Resta/va pois, suscetível de servir de base à execução, o segmento da decisão final que condenou os executados a abrir e manter em permanência aberto o portão que a R./executada colocou no leito da servidão.

Só que não se provou o incumprimento de tal obrigação por parte da executada.

Bem pelo contrário, provou-se que cumpriu a obrigação de prestação de facto positivo em que foi condenada, uma vez que, como consta do ponto C) dos factos, “a executada mantém o portão que dá acesso à Herdade ..., a partir do ..., aberto ou em condições de poder ser aberto e usado por aqueles que desejem passar, ali colocando um letreiro com os dizeres: “Atenção este portão está aberto”.

Podendo acrescentar-se – embora não seja sequer contestado pelos exequentes – que “abrir” e manter “aberto” um portão não significa manter “escancarado” o portão, uma vez que, se assim fosse, o que se devia ter determinado (na sentença) era que o portão devia ser retirado, o que não foi feito (e que por certo violaria o direito de tapagem do proprietário constante do art. 1356.º do C. Civil), ou seja, “abrir” e manter “aberto” um portão é não o ter fechado à chave e/ou com um cadeado e foi/é exatamente isto que a executada fez, assim cumprindo a única “condenação” (com o sentido que lhe é conferido pelo art. 703.º/1/a) do CPC) que a sentença “dada” à execução lhe impôs.

Em conclusão final:

Concorda-se com o acórdão recorrido.

Quanto a ter sido cumprida a obrigação de abrir e manter aberto o portão, totalmente, quer no desfecho, quer na fundamentação seguida no acórdão recorrido.

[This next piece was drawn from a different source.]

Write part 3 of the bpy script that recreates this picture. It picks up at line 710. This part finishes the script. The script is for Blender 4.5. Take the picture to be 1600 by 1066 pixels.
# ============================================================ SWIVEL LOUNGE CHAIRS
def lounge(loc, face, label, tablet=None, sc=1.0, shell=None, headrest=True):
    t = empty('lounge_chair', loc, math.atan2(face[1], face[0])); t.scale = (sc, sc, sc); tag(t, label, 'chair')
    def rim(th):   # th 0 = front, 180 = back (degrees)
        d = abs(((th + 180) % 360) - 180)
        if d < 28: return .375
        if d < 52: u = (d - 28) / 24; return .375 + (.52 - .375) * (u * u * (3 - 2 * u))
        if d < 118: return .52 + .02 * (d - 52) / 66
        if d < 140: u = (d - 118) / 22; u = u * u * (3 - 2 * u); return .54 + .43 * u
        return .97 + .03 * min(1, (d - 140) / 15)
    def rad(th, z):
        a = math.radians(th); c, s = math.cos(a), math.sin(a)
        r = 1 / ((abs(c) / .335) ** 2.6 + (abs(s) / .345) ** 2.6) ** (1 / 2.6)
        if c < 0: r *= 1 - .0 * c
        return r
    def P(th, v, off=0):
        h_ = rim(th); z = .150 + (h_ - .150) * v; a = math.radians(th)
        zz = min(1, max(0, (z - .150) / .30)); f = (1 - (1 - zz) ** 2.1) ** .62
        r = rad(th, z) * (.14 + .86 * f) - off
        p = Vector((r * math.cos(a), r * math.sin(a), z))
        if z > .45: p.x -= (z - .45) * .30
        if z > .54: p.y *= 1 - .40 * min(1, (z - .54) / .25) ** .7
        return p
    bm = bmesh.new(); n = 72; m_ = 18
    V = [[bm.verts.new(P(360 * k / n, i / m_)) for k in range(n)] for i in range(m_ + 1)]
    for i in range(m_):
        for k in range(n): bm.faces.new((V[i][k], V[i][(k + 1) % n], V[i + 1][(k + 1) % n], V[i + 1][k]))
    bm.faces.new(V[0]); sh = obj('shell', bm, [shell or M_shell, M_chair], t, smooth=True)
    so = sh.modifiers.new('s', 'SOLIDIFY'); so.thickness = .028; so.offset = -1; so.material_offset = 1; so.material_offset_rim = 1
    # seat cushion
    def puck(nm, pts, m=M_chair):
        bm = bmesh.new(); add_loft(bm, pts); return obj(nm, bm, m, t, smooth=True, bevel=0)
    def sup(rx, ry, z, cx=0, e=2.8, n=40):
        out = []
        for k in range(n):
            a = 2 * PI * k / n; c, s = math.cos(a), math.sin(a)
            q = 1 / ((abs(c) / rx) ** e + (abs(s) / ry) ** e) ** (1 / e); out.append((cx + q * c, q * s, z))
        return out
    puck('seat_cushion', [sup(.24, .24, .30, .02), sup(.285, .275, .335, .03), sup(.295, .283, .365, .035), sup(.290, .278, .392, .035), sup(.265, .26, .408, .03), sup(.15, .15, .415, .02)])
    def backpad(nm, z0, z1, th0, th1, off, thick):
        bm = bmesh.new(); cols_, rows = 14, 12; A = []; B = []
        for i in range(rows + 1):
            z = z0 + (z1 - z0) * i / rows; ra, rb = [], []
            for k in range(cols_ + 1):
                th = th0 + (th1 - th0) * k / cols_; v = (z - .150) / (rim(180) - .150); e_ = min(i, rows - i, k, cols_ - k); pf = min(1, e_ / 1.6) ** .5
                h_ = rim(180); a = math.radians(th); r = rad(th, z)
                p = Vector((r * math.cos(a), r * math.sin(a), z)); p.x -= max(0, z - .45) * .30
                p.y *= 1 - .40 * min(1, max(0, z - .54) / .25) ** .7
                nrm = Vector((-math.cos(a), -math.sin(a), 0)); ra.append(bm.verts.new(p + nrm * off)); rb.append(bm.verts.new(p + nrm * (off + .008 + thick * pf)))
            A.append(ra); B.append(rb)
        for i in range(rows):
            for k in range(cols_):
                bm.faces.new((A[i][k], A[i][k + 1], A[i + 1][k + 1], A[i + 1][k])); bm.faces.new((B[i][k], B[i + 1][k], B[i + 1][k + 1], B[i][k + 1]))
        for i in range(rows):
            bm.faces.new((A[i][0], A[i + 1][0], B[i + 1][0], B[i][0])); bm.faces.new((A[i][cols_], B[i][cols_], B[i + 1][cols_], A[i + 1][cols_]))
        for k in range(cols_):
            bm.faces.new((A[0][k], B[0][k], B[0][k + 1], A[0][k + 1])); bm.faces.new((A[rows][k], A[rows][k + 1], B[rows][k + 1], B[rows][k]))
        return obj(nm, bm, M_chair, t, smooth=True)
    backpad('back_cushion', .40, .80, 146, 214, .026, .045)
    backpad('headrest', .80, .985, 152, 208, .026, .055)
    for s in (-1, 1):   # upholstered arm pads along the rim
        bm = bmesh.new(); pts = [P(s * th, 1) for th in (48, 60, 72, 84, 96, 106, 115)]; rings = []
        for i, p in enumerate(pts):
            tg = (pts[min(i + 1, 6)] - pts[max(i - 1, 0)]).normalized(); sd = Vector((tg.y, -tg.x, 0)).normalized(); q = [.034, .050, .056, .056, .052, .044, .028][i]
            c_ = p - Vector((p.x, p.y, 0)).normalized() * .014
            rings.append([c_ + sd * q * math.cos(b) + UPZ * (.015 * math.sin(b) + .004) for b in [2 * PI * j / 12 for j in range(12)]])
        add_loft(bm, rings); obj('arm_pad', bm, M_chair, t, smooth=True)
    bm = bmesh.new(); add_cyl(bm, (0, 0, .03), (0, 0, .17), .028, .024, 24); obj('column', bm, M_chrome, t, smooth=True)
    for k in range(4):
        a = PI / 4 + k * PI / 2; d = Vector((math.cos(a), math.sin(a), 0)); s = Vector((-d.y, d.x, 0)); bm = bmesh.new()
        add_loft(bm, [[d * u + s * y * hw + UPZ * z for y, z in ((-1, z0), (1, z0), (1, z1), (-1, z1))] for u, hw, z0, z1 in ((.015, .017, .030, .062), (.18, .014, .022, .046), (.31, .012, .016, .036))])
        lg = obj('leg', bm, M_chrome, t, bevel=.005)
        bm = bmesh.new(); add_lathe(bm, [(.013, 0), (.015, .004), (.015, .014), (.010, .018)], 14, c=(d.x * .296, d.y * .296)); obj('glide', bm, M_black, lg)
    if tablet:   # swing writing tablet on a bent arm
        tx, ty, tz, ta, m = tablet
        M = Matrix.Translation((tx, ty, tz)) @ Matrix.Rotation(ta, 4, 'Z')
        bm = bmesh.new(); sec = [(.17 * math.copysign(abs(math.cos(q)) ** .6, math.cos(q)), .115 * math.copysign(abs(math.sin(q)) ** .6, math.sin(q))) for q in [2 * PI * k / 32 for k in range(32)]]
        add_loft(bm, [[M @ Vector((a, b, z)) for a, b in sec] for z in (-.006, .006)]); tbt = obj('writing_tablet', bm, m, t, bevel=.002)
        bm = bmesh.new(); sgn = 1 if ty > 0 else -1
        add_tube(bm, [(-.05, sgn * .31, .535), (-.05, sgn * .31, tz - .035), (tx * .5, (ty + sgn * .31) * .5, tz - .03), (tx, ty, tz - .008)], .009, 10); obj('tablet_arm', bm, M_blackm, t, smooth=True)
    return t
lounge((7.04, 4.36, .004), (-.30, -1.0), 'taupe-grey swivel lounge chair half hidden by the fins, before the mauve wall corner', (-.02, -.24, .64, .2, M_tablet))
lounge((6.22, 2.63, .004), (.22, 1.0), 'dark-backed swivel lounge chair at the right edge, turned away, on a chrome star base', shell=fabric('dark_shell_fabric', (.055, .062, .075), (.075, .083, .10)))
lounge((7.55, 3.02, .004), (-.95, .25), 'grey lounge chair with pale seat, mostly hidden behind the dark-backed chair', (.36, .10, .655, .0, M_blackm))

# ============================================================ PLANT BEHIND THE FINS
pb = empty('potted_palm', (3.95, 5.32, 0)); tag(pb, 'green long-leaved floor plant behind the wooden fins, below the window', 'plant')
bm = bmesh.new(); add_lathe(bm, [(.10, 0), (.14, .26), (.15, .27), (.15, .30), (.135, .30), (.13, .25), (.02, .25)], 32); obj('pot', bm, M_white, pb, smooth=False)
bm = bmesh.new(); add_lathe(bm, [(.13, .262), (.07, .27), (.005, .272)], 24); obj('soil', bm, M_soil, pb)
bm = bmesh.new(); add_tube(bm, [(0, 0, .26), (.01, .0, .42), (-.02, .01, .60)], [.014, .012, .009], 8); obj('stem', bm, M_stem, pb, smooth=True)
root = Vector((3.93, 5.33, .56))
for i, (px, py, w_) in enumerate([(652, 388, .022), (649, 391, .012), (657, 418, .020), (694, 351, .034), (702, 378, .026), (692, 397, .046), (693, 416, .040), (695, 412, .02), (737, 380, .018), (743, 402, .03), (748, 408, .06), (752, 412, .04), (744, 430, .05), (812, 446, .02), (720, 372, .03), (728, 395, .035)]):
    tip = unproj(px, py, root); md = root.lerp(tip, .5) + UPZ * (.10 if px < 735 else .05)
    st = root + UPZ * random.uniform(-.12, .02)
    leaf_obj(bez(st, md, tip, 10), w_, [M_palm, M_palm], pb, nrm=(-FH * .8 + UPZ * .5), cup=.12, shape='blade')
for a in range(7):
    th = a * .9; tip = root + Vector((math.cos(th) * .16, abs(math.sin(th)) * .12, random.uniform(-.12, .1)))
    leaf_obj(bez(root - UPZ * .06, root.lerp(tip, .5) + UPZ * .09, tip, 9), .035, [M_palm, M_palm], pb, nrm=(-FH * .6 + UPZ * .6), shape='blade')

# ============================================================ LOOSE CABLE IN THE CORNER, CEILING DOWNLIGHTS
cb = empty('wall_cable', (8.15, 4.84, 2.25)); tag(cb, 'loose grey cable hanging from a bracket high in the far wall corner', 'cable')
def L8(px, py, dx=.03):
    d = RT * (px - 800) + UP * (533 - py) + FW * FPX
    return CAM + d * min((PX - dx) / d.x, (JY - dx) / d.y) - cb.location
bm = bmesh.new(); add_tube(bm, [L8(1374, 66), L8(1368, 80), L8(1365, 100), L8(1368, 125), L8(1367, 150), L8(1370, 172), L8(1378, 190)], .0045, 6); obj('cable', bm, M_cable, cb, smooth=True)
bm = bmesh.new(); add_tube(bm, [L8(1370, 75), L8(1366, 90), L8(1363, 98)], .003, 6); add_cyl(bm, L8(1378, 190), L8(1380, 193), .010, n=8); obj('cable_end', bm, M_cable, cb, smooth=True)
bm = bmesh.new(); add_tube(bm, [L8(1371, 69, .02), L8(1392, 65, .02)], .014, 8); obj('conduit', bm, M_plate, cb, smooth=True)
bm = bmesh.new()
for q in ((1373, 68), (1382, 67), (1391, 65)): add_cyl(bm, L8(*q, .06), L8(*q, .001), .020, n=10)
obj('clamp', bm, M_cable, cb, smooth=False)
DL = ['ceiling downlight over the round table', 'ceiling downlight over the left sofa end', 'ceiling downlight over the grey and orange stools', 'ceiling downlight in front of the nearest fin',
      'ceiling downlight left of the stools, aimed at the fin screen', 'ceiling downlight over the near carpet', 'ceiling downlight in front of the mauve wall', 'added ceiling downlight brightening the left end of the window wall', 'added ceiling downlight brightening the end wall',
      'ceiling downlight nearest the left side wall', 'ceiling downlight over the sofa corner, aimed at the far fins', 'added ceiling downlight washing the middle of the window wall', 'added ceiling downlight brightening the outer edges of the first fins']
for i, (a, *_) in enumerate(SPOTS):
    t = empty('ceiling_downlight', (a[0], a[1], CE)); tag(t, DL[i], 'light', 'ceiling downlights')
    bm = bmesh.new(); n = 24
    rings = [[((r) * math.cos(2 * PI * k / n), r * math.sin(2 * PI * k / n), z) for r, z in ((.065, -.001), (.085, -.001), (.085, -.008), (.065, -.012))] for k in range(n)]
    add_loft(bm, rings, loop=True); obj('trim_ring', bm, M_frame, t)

Quanto ao restante – incumprimento da obrigação de reposição do caminho/servidão e desrespeito (mudança) do leito da servidão por parte da executada – totalmente quanto ao desfecho e parcialmente quanto à fundamentação, uma vez que, ao contrário do referido no acórdão recorrido, não está sequer sob apreciação saber se a vedação colocada pela executada respeita o traçado da servidão e/ou saber se tal vedação impede ou dificulta o uso da servidão[---], uma vez que, como se explicou, os exequentes não têm título executivo para exigir o cumprimento das obrigações em que seriam firmáveis tais “pretensas” violações[---]."